O psicanalista Christian Dunker, professor da Universidade de São Paulo, faz análise de um processo mental que denomina lógica do condomínio, forma com que tentamos nos proteger dos perigos da vida moderna, com regulamentos, síndicos, gestores e muros; e nos alerta que sonhos de condomínio fechado produzem monstros.

A normalidade nas relações humanas é confronto e litígio. As visões edulcoradas de um passado em que o bom selvagem de Rousseau convivia em paz e harmonia com seus semelhantes e com a natureza não resistem a qualquer apreciação séria. Infelizmente os recursos sempre foram inferiores à demanda, e as disputas por alimento, terra, água e poder tingiram de sangue nossa pré-história e nossa história.

Entre os animais, peixes, insetos e até entre as plantas, não é diferente. Cada espécie luta como pode para viver, matando e evitando ser morto, sufocando o outro na sua procura por mais luz e espaço.

O que permitiu a sobrevivência e prevalência das sociedades e das nações foi o que pode ser chamado Contrato Social, que teve seu início quando grupamentos familiares ou tribais estabeleceram as primeiras maneiras de conviver com menor violência, dentro de regras mais ou menos definidas. O princípio de talião, olho por olho, dente por dente, que pode nos parecer bárbaro, expressa uma das primeiras leis escritas sobre a limitação à punição por crimes: a pena deve ser proporcional à ofensa e não ao desejo de vingança do ofendido. E desde quase quatro mil anos foram criados estatutos morais e de costumes, leis religiosas, éticas; as ordenações do Direito Romano até nossos princípios jurídicos atuais.

Cabe ao Estado a prerrogativa de assegurar o cumprimento das leis que garantam o convívio razoavelmente harmônico entre as pessoas, e que quase podem ser sintetizadas em: não matar, não roubar, não prestar falso testemunho…
Infelizmente, o Estado não tem sido eficiente neste dever, e o sentimento dos cidadãos é de medo da violência e da criminalidade, até mesmo do próprio Estado. Torna-se comum o insulamento, a busca pelo espaço ordenado e seguro, e limitado a poucos.

O contato cada vez mais próximo entre pessoas e interesses, fruto do aumento da população e de seu quase confinamento em habitações e ruas aparentemente insuficientes para todos, exacerba seu caráter competitivo e os conflitos são inevitáveis. O grande número de litígios judiciais daí decorrente, até mesmo em causas de importância restrita, ameaça congestionar irremediavelmente os tribunais; pelo que são comuns as soluções buscadas pelo processo de Mediação. Nesta via, conflitos que não se caracterizem como de esfera criminal são discutidos voluntariamente pelas partes na presença de um mediador especializado, que procurará auxiliar na busca de um acordo extrajudicial.

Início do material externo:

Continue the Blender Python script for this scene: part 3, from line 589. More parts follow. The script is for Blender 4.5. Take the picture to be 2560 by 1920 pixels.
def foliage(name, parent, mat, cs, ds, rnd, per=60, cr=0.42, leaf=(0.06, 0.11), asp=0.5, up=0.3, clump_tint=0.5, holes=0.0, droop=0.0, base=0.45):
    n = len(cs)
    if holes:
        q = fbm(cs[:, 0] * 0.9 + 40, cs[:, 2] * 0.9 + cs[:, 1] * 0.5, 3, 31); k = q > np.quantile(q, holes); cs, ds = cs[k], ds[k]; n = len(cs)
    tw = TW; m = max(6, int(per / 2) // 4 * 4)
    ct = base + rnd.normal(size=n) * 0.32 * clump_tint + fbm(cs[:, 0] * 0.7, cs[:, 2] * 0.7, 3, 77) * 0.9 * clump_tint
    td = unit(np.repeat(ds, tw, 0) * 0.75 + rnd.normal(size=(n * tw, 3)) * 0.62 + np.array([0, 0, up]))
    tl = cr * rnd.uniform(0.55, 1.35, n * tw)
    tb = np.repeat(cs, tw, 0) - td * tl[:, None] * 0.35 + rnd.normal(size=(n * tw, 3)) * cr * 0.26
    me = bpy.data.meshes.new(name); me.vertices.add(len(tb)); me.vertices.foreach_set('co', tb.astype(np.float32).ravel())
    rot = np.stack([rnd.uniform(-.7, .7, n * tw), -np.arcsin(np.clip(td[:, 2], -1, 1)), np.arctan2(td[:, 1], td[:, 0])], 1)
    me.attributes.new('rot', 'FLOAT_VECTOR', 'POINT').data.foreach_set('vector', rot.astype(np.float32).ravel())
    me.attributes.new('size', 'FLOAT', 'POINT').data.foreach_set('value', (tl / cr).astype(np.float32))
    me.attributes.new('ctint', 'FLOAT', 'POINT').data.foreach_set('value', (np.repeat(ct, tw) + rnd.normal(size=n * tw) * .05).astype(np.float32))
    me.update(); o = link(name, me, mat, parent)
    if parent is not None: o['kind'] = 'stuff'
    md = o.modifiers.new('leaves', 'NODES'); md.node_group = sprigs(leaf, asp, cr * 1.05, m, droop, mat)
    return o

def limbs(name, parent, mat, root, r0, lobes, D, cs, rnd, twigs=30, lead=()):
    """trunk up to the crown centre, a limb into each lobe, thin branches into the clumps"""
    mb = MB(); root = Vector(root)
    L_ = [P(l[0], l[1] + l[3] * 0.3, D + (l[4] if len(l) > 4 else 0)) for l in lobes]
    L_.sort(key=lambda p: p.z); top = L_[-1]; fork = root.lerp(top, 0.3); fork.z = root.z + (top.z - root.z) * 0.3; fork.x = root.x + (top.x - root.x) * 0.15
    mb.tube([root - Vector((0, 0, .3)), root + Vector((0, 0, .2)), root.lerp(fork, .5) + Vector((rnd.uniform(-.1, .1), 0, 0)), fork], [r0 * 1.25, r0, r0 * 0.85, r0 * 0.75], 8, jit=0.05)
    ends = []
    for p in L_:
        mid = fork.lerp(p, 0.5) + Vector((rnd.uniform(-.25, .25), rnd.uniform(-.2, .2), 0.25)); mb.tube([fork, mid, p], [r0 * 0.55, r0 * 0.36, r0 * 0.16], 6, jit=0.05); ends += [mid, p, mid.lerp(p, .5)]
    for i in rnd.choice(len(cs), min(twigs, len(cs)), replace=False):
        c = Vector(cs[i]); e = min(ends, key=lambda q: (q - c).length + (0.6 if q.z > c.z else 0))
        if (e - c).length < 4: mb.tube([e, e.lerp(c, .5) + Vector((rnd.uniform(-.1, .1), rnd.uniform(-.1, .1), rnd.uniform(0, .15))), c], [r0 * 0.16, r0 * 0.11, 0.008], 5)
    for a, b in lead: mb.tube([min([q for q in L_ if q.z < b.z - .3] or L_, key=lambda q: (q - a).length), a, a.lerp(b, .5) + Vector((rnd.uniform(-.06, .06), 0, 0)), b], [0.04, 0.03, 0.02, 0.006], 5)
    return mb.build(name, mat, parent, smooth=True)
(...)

No ambiente escolar não é diferente. Superada a etapa da pedagogia de chinelada, as instituições escolares de todos os níveis vivem clima de mais liberdade e menos autoritarismo nas relações entre professores e alunos. Isso é positivo, e reflete a evolução ocorrida na própria sociedade e nas famílias, porém, como é um processo iniciado há pouco, ainda não se estabeleceram os limites necessários para assegurar a convivência pacífica entre todos. São comuns os lamentáveis casos de agressões entre alunos, e até entre alunos e professores, geralmente por razões menos graves que consideradas pelos implicados.

O recurso da Mediação, com participação dos envolvidos, coordenação pedagógica, eventualmente dos pais de alunos, mediante orientação de pessoas de bom senso, apaziguadoras, com capacidade de ouvir e de tomar decisões em situações de tensão, tem produzido resultados extraordinários. E com a vantagem adicional de não envolver a comunidade externa, mantendo quando possível o problema e sua solução afetos exclusivamente à escola, em respeito inclusive à sua indispensável autonomia.

Wanda Camargo – educadora e assessora da presidência do Complexo de Ensino Superior do Brasil – UniBrasil.